-- Begin --

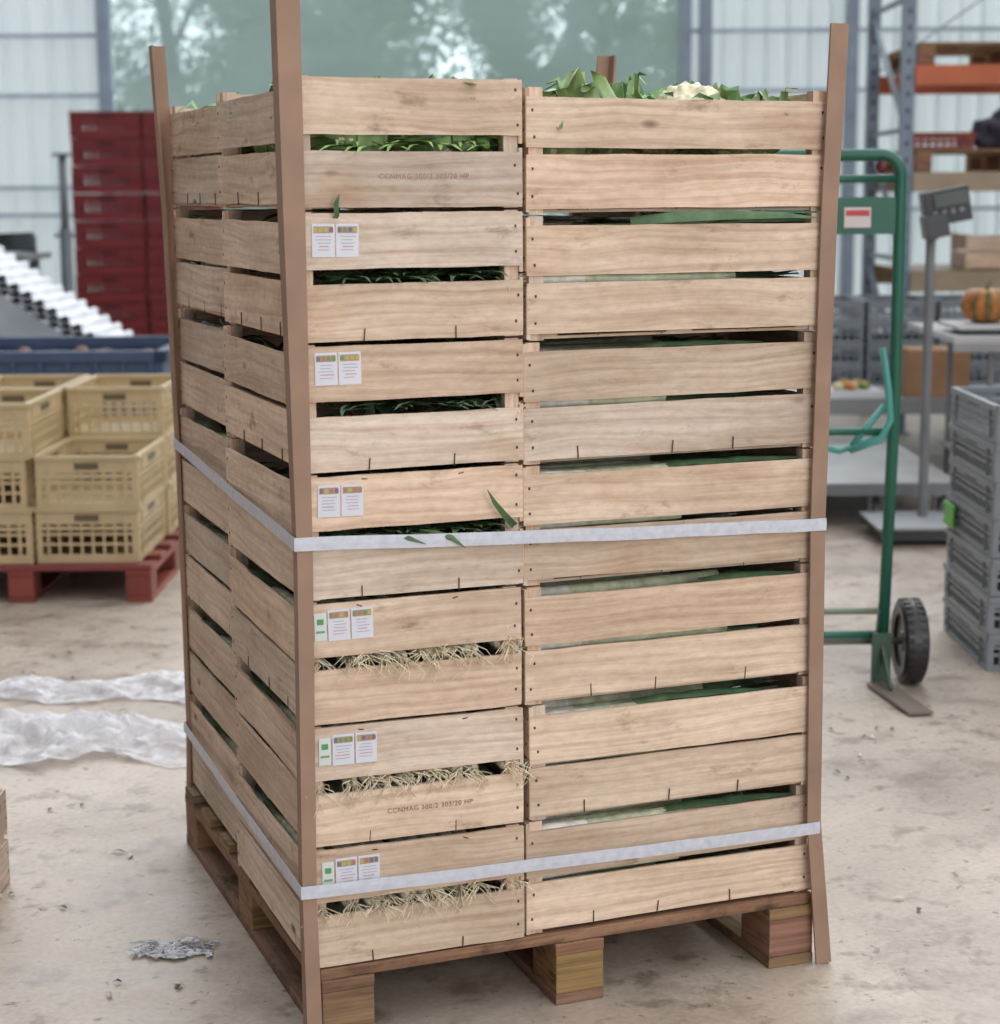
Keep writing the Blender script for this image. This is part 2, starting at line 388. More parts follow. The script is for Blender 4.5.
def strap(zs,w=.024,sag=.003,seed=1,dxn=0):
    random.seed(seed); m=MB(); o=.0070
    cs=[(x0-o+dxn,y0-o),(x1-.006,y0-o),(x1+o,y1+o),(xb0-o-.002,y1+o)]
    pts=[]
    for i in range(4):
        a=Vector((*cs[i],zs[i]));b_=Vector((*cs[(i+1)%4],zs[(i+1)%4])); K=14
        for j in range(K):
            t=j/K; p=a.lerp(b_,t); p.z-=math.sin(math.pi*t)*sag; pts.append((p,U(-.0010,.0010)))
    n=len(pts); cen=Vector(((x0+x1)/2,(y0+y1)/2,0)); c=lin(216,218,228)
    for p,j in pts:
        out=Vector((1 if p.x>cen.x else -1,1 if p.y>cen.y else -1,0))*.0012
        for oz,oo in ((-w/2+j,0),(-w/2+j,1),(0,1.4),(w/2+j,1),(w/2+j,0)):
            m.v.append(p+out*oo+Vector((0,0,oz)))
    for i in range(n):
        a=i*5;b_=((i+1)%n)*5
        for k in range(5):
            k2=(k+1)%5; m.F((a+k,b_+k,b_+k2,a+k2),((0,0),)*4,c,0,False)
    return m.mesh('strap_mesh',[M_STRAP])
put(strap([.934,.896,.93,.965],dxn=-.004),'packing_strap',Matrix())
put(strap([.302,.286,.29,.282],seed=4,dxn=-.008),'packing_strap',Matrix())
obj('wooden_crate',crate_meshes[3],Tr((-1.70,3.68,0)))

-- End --

WHAT TO DO
Your copy of the data should match it exactly, except that pictures are left out.

SOLUTION TO THIS TASK
Keep writing the Blender script for this image. This is part 2, starting at line 388. More parts follow. The script is for Blender 4.5.
def strap(zs,w=.024,sag=.003,seed=1,dxn=0):
    random.seed(seed); m=MB(); o=.0070
    cs=[(x0-o+dxn,y0-o),(x1-.006,y0-o),(x1+o,y1+o),(xb0-o-.002,y1+o)]
    pts=[]
    for i in range(4):
        a=Vector((*cs[i],zs[i]));b_=Vector((*cs[(i+1)%4],zs[(i+1)%4])); K=14
        for j in range(K):
            t=j/K; p=a.lerp(b_,t); p.z-=math.sin(math.pi*t)*sag; pts.append((p,U(-.0010,.0010)))
    n=len(pts); cen=Vector(((x0+x1)/2,(y0+y1)/2,0)); c=lin(216,218,228)
    for p,j in pts:
        out=Vector((1 if p.x>cen.x else -1,1 if p.y>cen.y else -1,0))*.0012
        for oz,oo in ((-w/2+j,0),(-w/2+j,1),(0,1.4),(w/2+j,1),(w/2+j,0)):
            m.v.append(p+out*oo+Vector((0,0,oz)))
    for i in range(n):
        a=i*5;b_=((i+1)%n)*5
        for k in range(5):
            k2=(k+1)%5; m.F((a+k,b_+k,b_+k2,a+k2),((0,0),)*4,c,0,False)
    return m.mesh('strap_mesh',[M_STRAP])
put(strap([.934,.896,.93,.965],dxn=-.004),'packing_strap',Matrix())
put(strap([.302,.286,.29,.282],seed=4,dxn=-.008),'packing_strap',Matrix())
obj('wooden_crate',crate_meshes[3],Tr((-1.70,3.68,0)))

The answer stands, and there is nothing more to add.